EXERCISE DIRECTIONS: Copy out the complete listing, word for word.

DATA EXTRACT:
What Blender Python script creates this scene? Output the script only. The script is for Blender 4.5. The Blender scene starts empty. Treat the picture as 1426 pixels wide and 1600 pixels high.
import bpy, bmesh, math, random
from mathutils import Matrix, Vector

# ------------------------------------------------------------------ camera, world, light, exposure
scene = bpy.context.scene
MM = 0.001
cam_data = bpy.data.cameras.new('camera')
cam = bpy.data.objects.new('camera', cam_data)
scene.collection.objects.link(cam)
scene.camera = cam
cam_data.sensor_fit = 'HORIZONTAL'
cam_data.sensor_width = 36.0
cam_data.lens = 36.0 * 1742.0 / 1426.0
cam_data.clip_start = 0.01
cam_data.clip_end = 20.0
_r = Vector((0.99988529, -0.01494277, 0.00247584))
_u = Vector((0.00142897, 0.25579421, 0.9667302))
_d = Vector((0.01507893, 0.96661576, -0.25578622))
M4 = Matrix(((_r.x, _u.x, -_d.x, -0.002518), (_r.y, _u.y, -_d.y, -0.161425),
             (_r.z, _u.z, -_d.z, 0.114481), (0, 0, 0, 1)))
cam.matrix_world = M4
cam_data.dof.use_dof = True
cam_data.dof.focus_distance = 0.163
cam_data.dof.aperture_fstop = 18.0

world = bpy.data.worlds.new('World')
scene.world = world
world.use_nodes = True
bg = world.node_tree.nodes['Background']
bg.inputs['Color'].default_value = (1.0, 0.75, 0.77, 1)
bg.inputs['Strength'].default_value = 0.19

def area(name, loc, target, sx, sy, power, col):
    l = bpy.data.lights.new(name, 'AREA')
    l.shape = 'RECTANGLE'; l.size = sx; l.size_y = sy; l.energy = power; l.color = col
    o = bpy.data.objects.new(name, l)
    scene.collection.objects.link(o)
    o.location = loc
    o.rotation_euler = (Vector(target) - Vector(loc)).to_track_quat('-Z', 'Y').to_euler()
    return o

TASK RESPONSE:
What Blender Python script creates this scene? Output the script only. The script is for Blender 4.5. The Blender scene starts empty. Treat the picture as 1426 pixels wide and 1600 pixels high.
import bpy, bmesh, math, random
from mathutils import Matrix, Vector

# ------------------------------------------------------------------ camera, world, light, exposure
scene = bpy.context.scene
MM = 0.001
cam_data = bpy.data.cameras.new('camera')
cam = bpy.data.objects.new('camera', cam_data)
scene.collection.objects.link(cam)
scene.camera = cam
cam_data.sensor_fit = 'HORIZONTAL'
cam_data.sensor_width = 36.0
cam_data.lens = 36.0 * 1742.0 / 1426.0
cam_data.clip_start = 0.01
cam_data.clip_end = 20.0
_r = Vector((0.99988529, -0.01494277, 0.00247584))
_u = Vector((0.00142897, 0.25579421, 0.9667302))
_d = Vector((0.01507893, 0.96661576, -0.25578622))
M4 = Matrix(((_r.x, _u.x, -_d.x, -0.002518), (_r.y, _u.y, -_d.y, -0.161425),
             (_r.z, _u.z, -_d.z, 0.114481), (0, 0, 0, 1)))
cam.matrix_world = M4
cam_data.dof.use_dof = True
cam_data.dof.focus_distance = 0.163
cam_data.dof.aperture_fstop = 18.0

world = bpy.data.worlds.new('World')
scene.world = world
world.use_nodes = True
bg = world.node_tree.nodes['Background']
bg.inputs['Color'].default_value = (1.0, 0.75, 0.77, 1)
bg.inputs['Strength'].default_value = 0.19

def area(name, loc, target, sx, sy, power, col):
    l = bpy.data.lights.new(name, 'AREA')
    l.shape = 'RECTANGLE'; l.size = sx; l.size_y = sy; l.energy = power; l.color = col
    o = bpy.data.objects.new(name, l)
    scene.collection.objects.link(o)
    o.location = loc
    o.rotation_euler = (Vector(target) - Vector(loc)).to_track_quat('-Z', 'Y').to_euler()
    return o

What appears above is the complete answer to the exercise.